▸ **Requirements**:
Copy out the records in full, word for word, without pictures.
————————
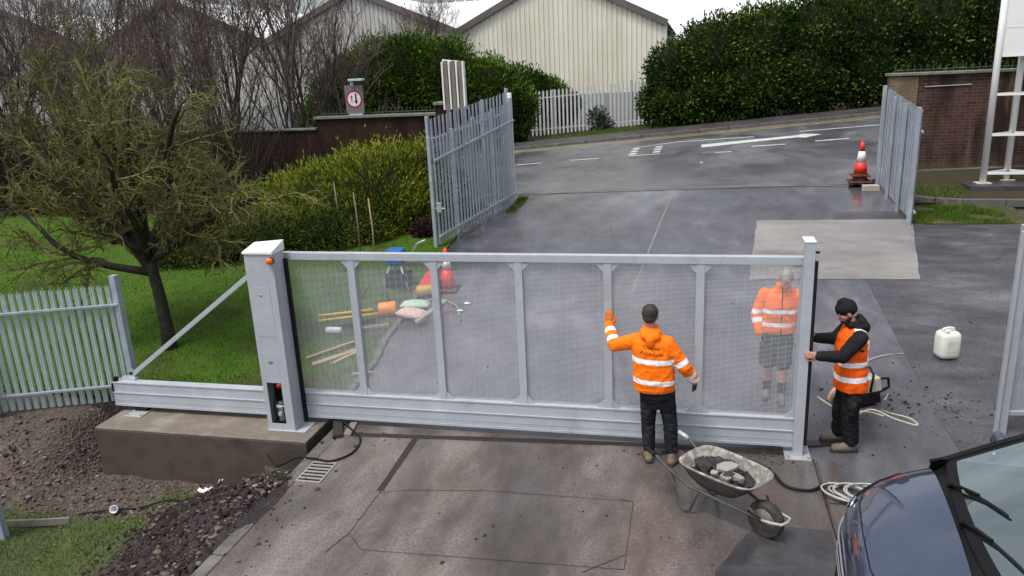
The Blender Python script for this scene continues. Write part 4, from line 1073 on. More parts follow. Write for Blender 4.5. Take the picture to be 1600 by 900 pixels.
rg=random.Random(5)
protos=[]
MT['brush']=mat('dark_brush',(.035,.024,.02),(.06,.042,.035),(.03,.028,.018),scale=.8,rough=.9)
for k in range(4):
    sg_=tree_segs(rg,(0,0,-.2),7.6,.14 if k<2 else .10,4 if True else 3,[7,6,4,3],.075,upbias=.45,wiggle=.10,trunk_frac=.22,stems=[3,2,4,2][k],minr=.0055,ratio=.60,ang=(.3,.85))
    protos.append(sg_)
spots=[(-12.4,13.6,1.0,0,'bare tree nearest the round road sign, rising behind the wall'),
(-14.0,14.4,1.08,1,'tall bare tree behind the wall between the sign and the first valley of the roofs'),
(-15.4,13.3,.98,2,'many stemmed bare tree just behind the lower wall'),
(-16.6,15.0,1.12,3,'straight bare tree standing in front of the grey gables'),
(-17.8,13.6,1.0,1,'bare tree with fanned brown branches behind the mossy tree'),
(-19.4,14.6,1.1,0,'bare reddish tree filling the gap between two gables'),
(-20.6,13.4,1.05,2,'clump of thin bare stems above the mossy crown'),
(-22.2,15.2,1.15,3,'tall slim bare tree in front of the second gable'),
(-23.6,13.5,1.05,0,'spreading bare tree behind the left part of the mossy crown'),
(-25.2,14.8,1.12,1,'dark bare tree left of the second gable'),
(-26.6,13.2,1.05,2,'bushy bare tree near the left edge'),
(-28.4,14.6,1.15,0,'bare tree at the far left, half cut by the edge'),
(-18.5,10.6,.80,3,'young bare tree growing on the grass side of the wall'),
(-21.8,9.8,.85,2,'bare thicket tree at the left edge above the lawn'),
(-24.5,10.8,.95,1,'thick bare tree at the left edge, nearest of the thicket'),
(-11.3,14.3,.85,3,'slender bare tree in front of the light green hedge'),
(-13.2,25.6,1.0,2,'bare tree rising behind the light green hedge'),
(-14.8,11.2,.72,0,'young bare tree just left of the golden bush, in front of the dark wall'),
(-16.6,10.2,.78,2,'bare shrubby tree between the golden bush and the mossy tree')]
first={}
MTW=[MT['bark'],MT['twig']]
for i,(x,y,s,k,lab) in enumerate(spots):
    if k not in first:
        o=tree_objects('bare_tree',lab,'tree',protos[k],1,MTW,'bare trees behind the wall'); first[k]=o
    else: o=copy_tree(first[k])
    o['label']=lab
    o.location=(x,y,G(x,y)-.05); o.rotation_euler=(0,0,i*1.7); o.scale=(s*1.05,s*1.05,s*NR.uniform(1.08,1.25))
# mossy tree on the lawn
rg=random.Random(21)
def mossy(seed):
    rg=random.Random(seed); segs=[]
    def limb(p,d,L,r,lev,maxlev):
        n=8 if lev<2 else (6 if lev<3 else 4)
        pts=[p.copy()]; rs=[r]; q=p.copy(); dd=d.copy(); w=(.10,.17,.28,.42,.5)[min(lev,4)]
        for i in range(n):
            dd=dd+Vector((rg.gauss(0,w),rg.gauss(0,w),rg.gauss(0,w*.8)+(.03 if lev<2 else -.01))); dd.normalize(); q=q+dd*(L/n)
            pts.append(q.copy()); rs.append(max(.0030,r*(1-.6*(i+1)/n)))
        segs.append((pts,rs,lev))
        if lev>=maxlev: return
        k=(0,10,9,6,3)[lev]
        for i in range(k):
            t=.15+.85*(i+rg.random())/k; f=t*n; a=min(int(f),n-1); pp=pts[a].lerp(pts[a+1],f-a); rr=rs[a]
            bd=(pts[a+1]-pts[a]).normalized(); _,s1,s2=ortho(bd); ph=rg.uniform(0,2*PI); an=rg.uniform(.4,1.15)
            nd=bd*math.cos(an)+(s1*math.cos(ph)+s2*math.sin(ph))*math.sin(an); nd.z=nd.z*.8+.06; nd.normalize()
            limb(pp,nd,L*rg.uniform(.36,.58)*(1.1-.35*t),max(.004,rr*.6),lev+1,maxlev)
    trunk=[Vector((0,0,-.15)),Vector((.02,0,.2)),Vector((-.02,.03,.55)),Vector((-.07,.05,.85)),Vector((-.09,.06,1.0))]
    segs.append((trunk,[.105,.08,.07,.065,.06],0))
    for a,el,L,r in ((2.9,.55,2.0,.065),(3.9,.75,1.9,.055),(.3,.9,1.7,.06),(5.3,.7,1.7,.05),(1.5,.8,1.9,.055),(2.2,1.15,2.0,.06),(.9,1.25,1.9,.055),(4.6,1.2,1.8,.05),(2.6,.35,1.7,.045),(3.3,1.0,2.1,.05),(6.0,.45,1.5,.045),(3.5,.3,1.8,.045)):
        limb(Vector((-.07,.05,rg.uniform(.75,1.0))),Vector((math.cos(a)*math.cos(el),math.sin(a)*math.cos(el),math.sin(el))),L,r,1,4)
    return segs
mtree=tree_objects('mossy_tree','low spreading leafless tree with mossy olive twigs on the lawn','tree',mossy(4),1,[MT['moss_bark'],MT['lichen_twig']])
mtree.location=(-9.52,1.95,.12); mtree.scale=(1.40,1.2,1.60)
# saplings' stakes
for k,(x,y,h,lab) in enumerate(((-8.81,8.0-.9,1.35,'thin stake left of the taller stake in front of the golden bush'),(-8.0,6.3,1.35,'pale thin stake standing on the lawn in front of the golden bush'),(-7.55,6.0,1.3,'brownish thin stake right of the pale one by the golden bush'))):
    b=MB(); b.tube([(x,y,G(x,y)-.05),(x+.02,y,G(x,y)+h*.5),(x-.01,y,G(x,y)+h)],[.018,.016,.014],n=6); tag(b.build('wooden_stake',MT['old_timber'] if k!=2 else MT['timber']),lab,'stake','stakes on the lawn')
# ================================================================== PEOPLE
def rc(b, p0, r0, p1, r1, n=16):
    p0=Vector(p0); p1=Vector(p1); d,a,c=ortho(p1-p0); vs=[];rings=[]
    for th in (-80,-55,-28): rings.append((p0+d*(r0*math.sin(R(th))),r0*math.cos(R(th))))
    rings += [(p0,r0),(p1,r1)]
    for th in (28,55,80): rings.append((p1+d*(r1*math.sin(R(th))),r1*math.cos(R(th))))
    fs=[]
    for c0,r in rings:
        for k in range(n): vs.append(c0+(a*math.cos(2*PI*k/n)+c*math.sin(2*PI*k/n))*r)
    for i in range(len(rings)-1):
        for k in range(n):
            k2=(k+1)%n; fs.append((i*n+k,i*n+k2,(i+1)*n+k2,(i+1)*n+k))
    fs.append(tuple(range(n))[::-1]); fs.append(tuple((len(rings)-1)*n+k for k in range(n)))
    b.add(vs,fs)
def chain(b, pts, rs):
    for (p,q),(r,s) in zip(zip(pts,pts[1:]),zip(rs,rs[1:])): rc(b,p,r,q,s)
def loft(b, secs, n=24, sq=2.4):
    vs=[];fs=[]
    for c,ax,ay in secs:
        c=Vector(c);ax=Vector(ax);ay=Vector(ay)
        for k in range(n):
            an=2*PI*k/n; co,si=math.cos(an),math.sin(an); e=2/sq
            vs.append(c+ax*(abs(co)**e*(1 if co>=0 else -1))+ay*(abs(si)**e*(1 if si>=0 else -1)))
    for i in range(len(secs)-1):
        for k in range(n):
            k2=(k+1)%n; fs.append((i*n+k,i*n+k2,(i+1)*n+k2,(i+1)*n+k))
    fs.append(tuple(range(n))[::-1]); fs.append(tuple((len(secs)-1)*n+k for k in range(n)))
    b.add(vs,fs)
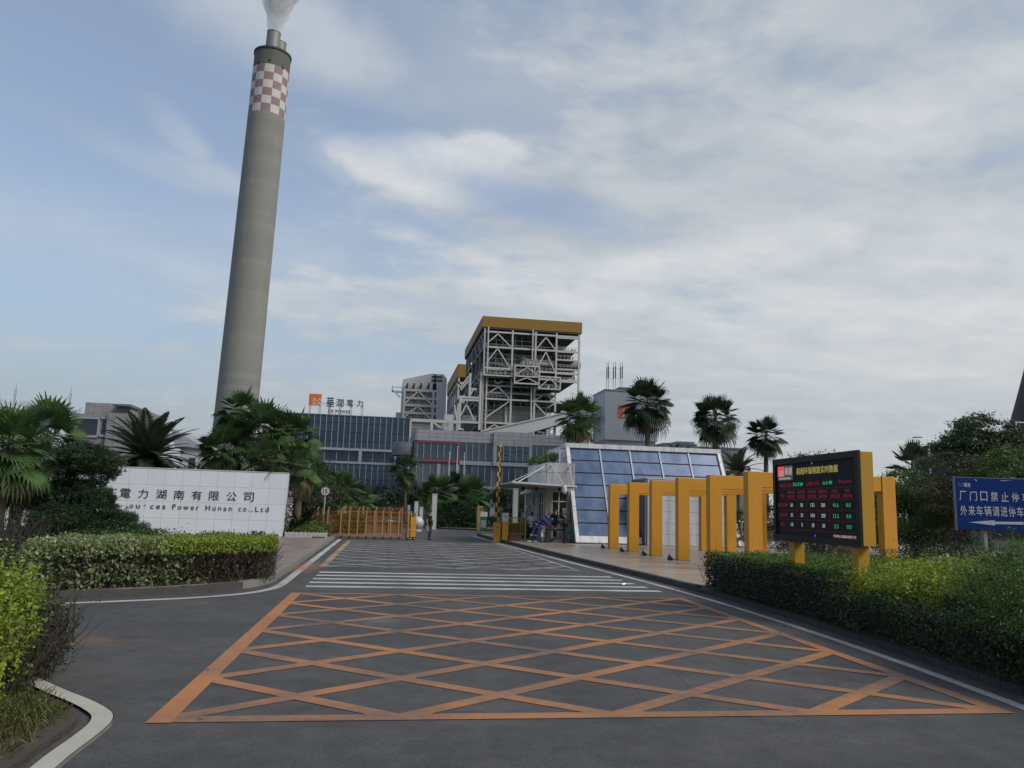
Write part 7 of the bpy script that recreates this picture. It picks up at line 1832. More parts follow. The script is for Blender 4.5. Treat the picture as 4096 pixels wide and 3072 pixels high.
————————
▸ **Expected answer**:
The Blender Python script for this scene continues. Write part 4, from line 1073 on. More parts follow. Write for Blender 4.5. Take the picture to be 1600 by 900 pixels.
rg=random.Random(5)
protos=[]
MT['brush']=mat('dark_brush',(.035,.024,.02),(.06,.042,.035),(.03,.028,.018),scale=.8,rough=.9)
for k in range(4):
    sg_=tree_segs(rg,(0,0,-.2),7.6,.14 if k<2 else .10,4 if True else 3,[7,6,4,3],.075,upbias=.45,wiggle=.10,trunk_frac=.22,stems=[3,2,4,2][k],minr=.0055,ratio=.60,ang=(.3,.85))
    protos.append(sg_)
spots=[(-12.4,13.6,1.0,0,'bare tree nearest the round road sign, rising behind the wall'),
(-14.0,14.4,1.08,1,'tall bare tree behind the wall between the sign and the first valley of the roofs'),
(-15.4,13.3,.98,2,'many stemmed bare tree just behind the lower wall'),
(-16.6,15.0,1.12,3,'straight bare tree standing in front of the grey gables'),
(-17.8,13.6,1.0,1,'bare tree with fanned brown branches behind the mossy tree'),
(-19.4,14.6,1.1,0,'bare reddish tree filling the gap between two gables'),
(-20.6,13.4,1.05,2,'clump of thin bare stems above the mossy crown'),
(-22.2,15.2,1.15,3,'tall slim bare tree in front of the second gable'),
(-23.6,13.5,1.05,0,'spreading bare tree behind the left part of the mossy crown'),
(-25.2,14.8,1.12,1,'dark bare tree left of the second gable'),
(-26.6,13.2,1.05,2,'bushy bare tree near the left edge'),
(-28.4,14.6,1.15,0,'bare tree at the far left, half cut by the edge'),
(-18.5,10.6,.80,3,'young bare tree growing on the grass side of the wall'),
(-21.8,9.8,.85,2,'bare thicket tree at the left edge above the lawn'),
(-24.5,10.8,.95,1,'thick bare tree at the left edge, nearest of the thicket'),
(-11.3,14.3,.85,3,'slender bare tree in front of the light green hedge'),
(-13.2,25.6,1.0,2,'bare tree rising behind the light green hedge'),
(-14.8,11.2,.72,0,'young bare tree just left of the golden bush, in front of the dark wall'),
(-16.6,10.2,.78,2,'bare shrubby tree between the golden bush and the mossy tree')]
first={}
MTW=[MT['bark'],MT['twig']]
for i,(x,y,s,k,lab) in enumerate(spots):
    if k not in first:
        o=tree_objects('bare_tree',lab,'tree',protos[k],1,MTW,'bare trees behind the wall'); first[k]=o
    else: o=copy_tree(first[k])
    o['label']=lab
    o.location=(x,y,G(x,y)-.05); o.rotation_euler=(0,0,i*1.7); o.scale=(s*1.05,s*1.05,s*NR.uniform(1.08,1.25))
# mossy tree on the lawn
rg=random.Random(21)
def mossy(seed):
    rg=random.Random(seed); segs=[]
    def limb(p,d,L,r,lev,maxlev):
        n=8 if lev<2 else (6 if lev<3 else 4)
        pts=[p.copy()]; rs=[r]; q=p.copy(); dd=d.copy(); w=(.10,.17,.28,.42,.5)[min(lev,4)]
        for i in range(n):
            dd=dd+Vector((rg.gauss(0,w),rg.gauss(0,w),rg.gauss(0,w*.8)+(.03 if lev<2 else -.01))); dd.normalize(); q=q+dd*(L/n)
            pts.append(q.copy()); rs.append(max(.0030,r*(1-.6*(i+1)/n)))
        segs.append((pts,rs,lev))
        if lev>=maxlev: return
        k=(0,10,9,6,3)[lev]
        for i in range(k):
            t=.15+.85*(i+rg.random())/k; f=t*n; a=min(int(f),n-1); pp=pts[a].lerp(pts[a+1],f-a); rr=rs[a]
            bd=(pts[a+1]-pts[a]).normalized(); _,s1,s2=ortho(bd); ph=rg.uniform(0,2*PI); an=rg.uniform(.4,1.15)
            nd=bd*math.cos(an)+(s1*math.cos(ph)+s2*math.sin(ph))*math.sin(an); nd.z=nd.z*.8+.06; nd.normalize()
            limb(pp,nd,L*rg.uniform(.36,.58)*(1.1-.35*t),max(.004,rr*.6),lev+1,maxlev)
    trunk=[Vector((0,0,-.15)),Vector((.02,0,.2)),Vector((-.02,.03,.55)),Vector((-.07,.05,.85)),Vector((-.09,.06,1.0))]
    segs.append((trunk,[.105,.08,.07,.065,.06],0))
    for a,el,L,r in ((2.9,.55,2.0,.065),(3.9,.75,1.9,.055),(.3,.9,1.7,.06),(5.3,.7,1.7,.05),(1.5,.8,1.9,.055),(2.2,1.15,2.0,.06),(.9,1.25,1.9,.055),(4.6,1.2,1.8,.05),(2.6,.35,1.7,.045),(3.3,1.0,2.1,.05),(6.0,.45,1.5,.045),(3.5,.3,1.8,.045)):
        limb(Vector((-.07,.05,rg.uniform(.75,1.0))),Vector((math.cos(a)*math.cos(el),math.sin(a)*math.cos(el),math.sin(el))),L,r,1,4)
    return segs
mtree=tree_objects('mossy_tree','low spreading leafless tree with mossy olive twigs on the lawn','tree',mossy(4),1,[MT['moss_bark'],MT['lichen_twig']])
mtree.location=(-9.52,1.95,.12); mtree.scale=(1.40,1.2,1.60)
# saplings' stakes
for k,(x,y,h,lab) in enumerate(((-8.81,8.0-.9,1.35,'thin stake left of the taller stake in front of the golden bush'),(-8.0,6.3,1.35,'pale thin stake standing on the lawn in front of the golden bush'),(-7.55,6.0,1.3,'brownish thin stake right of the pale one by the golden bush'))):
    b=MB(); b.tube([(x,y,G(x,y)-.05),(x+.02,y,G(x,y)+h*.5),(x-.01,y,G(x,y)+h)],[.018,.016,.014],n=6); tag(b.build('wooden_stake',MT['old_timber'] if k!=2 else MT['timber']),lab,'stake','stakes on the lawn')
# ================================================================== PEOPLE
def rc(b, p0, r0, p1, r1, n=16):
    p0=Vector(p0); p1=Vector(p1); d,a,c=ortho(p1-p0); vs=[];rings=[]
    for th in (-80,-55,-28): rings.append((p0+d*(r0*math.sin(R(th))),r0*math.cos(R(th))))
    rings += [(p0,r0),(p1,r1)]
    for th in (28,55,80): rings.append((p1+d*(r1*math.sin(R(th))),r1*math.cos(R(th))))
    fs=[]
    for c0,r in rings:
        for k in range(n): vs.append(c0+(a*math.cos(2*PI*k/n)+c*math.sin(2*PI*k/n))*r)
    for i in range(len(rings)-1):
        for k in range(n):
            k2=(k+1)%n; fs.append((i*n+k,i*n+k2,(i+1)*n+k2,(i+1)*n+k))
    fs.append(tuple(range(n))[::-1]); fs.append(tuple((len(rings)-1)*n+k for k in range(n)))
    b.add(vs,fs)
def chain(b, pts, rs):
    for (p,q),(r,s) in zip(zip(pts,pts[1:]),zip(rs,rs[1:])): rc(b,p,r,q,s)
def loft(b, secs, n=24, sq=2.4):
    vs=[];fs=[]
    for c,ax,ay in secs:
        c=Vector(c);ax=Vector(ax);ay=Vector(ay)
        for k in range(n):
            an=2*PI*k/n; co,si=math.cos(an),math.sin(an); e=2/sq
            vs.append(c+ax*(abs(co)**e*(1 if co>=0 else -1))+ay*(abs(si)**e*(1 if si>=0 else -1)))
    for i in range(len(secs)-1):
        for k in range(n):
            k2=(k+1)%n; fs.append((i*n+k,i*n+k2,(i+1)*n+k2,(i+1)*n+k))
    fs.append(tuple(range(n))[::-1]); fs.append(tuple((len(secs)-1)*n+k for k in range(n)))
    b.add(vs,fs)
Write part 7 of the bpy script that recreates this picture. It picks up at line 1832. More parts follow. The script is for Blender 4.5. Treat the picture as 4096 pixels wide and 3072 pixels high.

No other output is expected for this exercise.